Margaret Robinson 

Peter Robinson obituary

Other lives: Railway historian and campaigner for improved public transport
  
  

peter robinson
Peter Robinson played a lead role in the fight to save the Settle-Carlisle railway line Photograph: /PR

My husband, Peter Robinson, who has died aged 74, was a respected railway historian, photographer and author, and a prolific campaigner for better public transport.

Most of his working life was with Cumbria county planning department, where he was the lead officer for Cumbria in the joint county councils’ campaign for the retention of the Settle-Carlisle railway line. Later he was coordinator of the West Coast Rail 250 campaign to upgrade the west coast main line. He was a member of the rail passenger committee for north-west England and when it was disbanded helped to set up Travelwatch North West to replace it.
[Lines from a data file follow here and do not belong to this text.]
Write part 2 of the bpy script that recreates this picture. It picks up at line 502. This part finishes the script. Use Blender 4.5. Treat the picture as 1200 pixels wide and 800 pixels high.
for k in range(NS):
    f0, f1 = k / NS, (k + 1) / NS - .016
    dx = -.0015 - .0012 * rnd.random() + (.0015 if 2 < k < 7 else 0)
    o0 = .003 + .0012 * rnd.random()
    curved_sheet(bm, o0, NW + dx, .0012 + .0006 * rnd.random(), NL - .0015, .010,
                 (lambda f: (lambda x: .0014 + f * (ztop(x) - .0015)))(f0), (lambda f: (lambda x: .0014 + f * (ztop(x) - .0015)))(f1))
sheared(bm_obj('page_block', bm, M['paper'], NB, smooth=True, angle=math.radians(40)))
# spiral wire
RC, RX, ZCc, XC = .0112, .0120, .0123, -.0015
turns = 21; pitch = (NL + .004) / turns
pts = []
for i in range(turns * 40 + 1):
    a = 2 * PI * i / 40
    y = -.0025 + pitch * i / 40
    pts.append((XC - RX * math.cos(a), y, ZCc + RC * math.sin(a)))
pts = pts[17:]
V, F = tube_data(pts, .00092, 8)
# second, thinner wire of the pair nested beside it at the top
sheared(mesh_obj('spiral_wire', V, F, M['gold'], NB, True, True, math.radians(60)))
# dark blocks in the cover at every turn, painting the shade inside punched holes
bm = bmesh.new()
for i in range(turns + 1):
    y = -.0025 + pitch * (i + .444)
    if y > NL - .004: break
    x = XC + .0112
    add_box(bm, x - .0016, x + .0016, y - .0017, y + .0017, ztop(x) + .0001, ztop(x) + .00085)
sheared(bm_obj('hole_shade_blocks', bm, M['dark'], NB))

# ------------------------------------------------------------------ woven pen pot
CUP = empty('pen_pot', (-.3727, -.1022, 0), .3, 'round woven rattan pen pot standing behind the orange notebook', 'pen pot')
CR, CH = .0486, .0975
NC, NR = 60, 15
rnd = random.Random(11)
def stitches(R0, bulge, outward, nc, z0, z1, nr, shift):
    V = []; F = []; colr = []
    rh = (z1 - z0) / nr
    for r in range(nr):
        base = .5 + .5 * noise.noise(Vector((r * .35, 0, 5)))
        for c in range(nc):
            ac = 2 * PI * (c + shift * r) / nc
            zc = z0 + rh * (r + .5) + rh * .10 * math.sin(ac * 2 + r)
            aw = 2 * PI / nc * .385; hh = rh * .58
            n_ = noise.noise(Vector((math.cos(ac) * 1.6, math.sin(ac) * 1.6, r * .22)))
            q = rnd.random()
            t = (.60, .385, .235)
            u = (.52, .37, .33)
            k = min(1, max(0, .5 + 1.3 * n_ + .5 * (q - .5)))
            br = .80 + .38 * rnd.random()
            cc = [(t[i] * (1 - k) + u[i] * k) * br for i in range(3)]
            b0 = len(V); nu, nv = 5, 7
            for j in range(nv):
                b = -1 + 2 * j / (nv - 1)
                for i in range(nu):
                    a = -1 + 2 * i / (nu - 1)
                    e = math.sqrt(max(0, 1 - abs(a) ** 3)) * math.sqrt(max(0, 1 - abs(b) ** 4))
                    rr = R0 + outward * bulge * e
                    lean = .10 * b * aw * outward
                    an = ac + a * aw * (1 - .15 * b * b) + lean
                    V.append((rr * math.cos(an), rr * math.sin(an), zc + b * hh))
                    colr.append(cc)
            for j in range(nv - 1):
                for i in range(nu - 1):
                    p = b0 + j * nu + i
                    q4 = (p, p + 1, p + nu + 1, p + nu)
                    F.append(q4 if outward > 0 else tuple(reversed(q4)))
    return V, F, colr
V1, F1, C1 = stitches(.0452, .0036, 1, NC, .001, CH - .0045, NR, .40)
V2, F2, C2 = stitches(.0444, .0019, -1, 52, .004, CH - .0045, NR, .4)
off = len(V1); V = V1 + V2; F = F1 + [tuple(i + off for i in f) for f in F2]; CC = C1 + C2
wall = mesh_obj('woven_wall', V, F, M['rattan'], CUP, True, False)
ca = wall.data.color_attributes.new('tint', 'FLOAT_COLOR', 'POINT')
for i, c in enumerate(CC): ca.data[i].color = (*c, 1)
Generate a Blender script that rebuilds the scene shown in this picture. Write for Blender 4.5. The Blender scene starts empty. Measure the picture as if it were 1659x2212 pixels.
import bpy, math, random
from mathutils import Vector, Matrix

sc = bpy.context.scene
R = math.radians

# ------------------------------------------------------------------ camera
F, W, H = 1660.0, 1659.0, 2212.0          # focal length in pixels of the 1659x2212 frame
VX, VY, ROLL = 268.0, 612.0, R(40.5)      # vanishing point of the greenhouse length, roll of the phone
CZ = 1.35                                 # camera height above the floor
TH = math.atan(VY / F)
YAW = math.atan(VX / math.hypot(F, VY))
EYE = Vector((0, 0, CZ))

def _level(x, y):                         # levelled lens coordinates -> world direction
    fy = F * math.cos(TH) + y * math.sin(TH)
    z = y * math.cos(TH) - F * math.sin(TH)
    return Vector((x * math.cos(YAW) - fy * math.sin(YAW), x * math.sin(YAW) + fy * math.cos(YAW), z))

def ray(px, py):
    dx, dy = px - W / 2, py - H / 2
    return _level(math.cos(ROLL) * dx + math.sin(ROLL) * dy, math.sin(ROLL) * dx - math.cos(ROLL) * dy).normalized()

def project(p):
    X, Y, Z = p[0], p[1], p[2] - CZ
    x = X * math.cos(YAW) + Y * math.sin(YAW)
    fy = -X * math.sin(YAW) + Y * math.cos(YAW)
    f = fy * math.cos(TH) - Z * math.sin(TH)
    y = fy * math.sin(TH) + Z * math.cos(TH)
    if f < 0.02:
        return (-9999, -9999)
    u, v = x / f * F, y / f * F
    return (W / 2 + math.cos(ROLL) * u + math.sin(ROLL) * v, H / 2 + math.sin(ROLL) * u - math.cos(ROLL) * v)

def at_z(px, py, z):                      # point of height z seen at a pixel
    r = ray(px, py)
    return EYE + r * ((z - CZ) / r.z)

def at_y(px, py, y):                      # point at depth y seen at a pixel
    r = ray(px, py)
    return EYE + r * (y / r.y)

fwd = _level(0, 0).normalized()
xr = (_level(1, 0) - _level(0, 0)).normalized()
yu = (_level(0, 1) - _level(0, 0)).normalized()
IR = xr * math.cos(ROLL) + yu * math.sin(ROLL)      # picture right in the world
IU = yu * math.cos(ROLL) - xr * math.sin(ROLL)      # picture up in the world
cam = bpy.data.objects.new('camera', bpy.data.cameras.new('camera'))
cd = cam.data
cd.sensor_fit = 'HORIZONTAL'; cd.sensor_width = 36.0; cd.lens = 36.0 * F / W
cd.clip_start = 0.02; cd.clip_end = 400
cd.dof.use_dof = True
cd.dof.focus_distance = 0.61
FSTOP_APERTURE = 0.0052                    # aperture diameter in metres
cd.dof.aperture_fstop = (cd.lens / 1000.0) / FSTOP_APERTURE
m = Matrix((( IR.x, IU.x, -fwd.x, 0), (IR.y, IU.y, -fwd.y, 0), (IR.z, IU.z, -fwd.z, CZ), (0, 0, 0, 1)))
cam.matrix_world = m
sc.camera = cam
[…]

In recent years, Peter was chairman of the Furness Line Community Rail Partnership and a leading campaigner for the line, with strong concerns at the impact of both the electrification of the railways north-west from Manchester and the refranchising proposals.

He was a member of the Railway Photographic Society in steam days and subsequently joined the Railway Camera Club, where he was noted for the high standard of his work. He had a huge collection of railway photographs taken from the steam era to the current day. He was also a founder member of the Border Railway Society and the instigator of the Cumbria Railways Association, being its first chairman, then president and latterly archivist and photographic collections manager.

Peter was also a founder member of the Cumbria Industrial History Society, a trustee of the Northern Viaduct Trust and an active member of the Railway Correspondence and Travel Society. He was the author of several books, and the next was to have been on the Maryport and Carlisle railway.

He was a competent pianist, had a great love of music and was an avid reader. Whatever Peter did, he always gave it his full attention. He was a kind, gentle man who hated angry words and situations. He will be missed by his friends in the railway community.

He is survived by me and by our daughters, Louise and Amanda.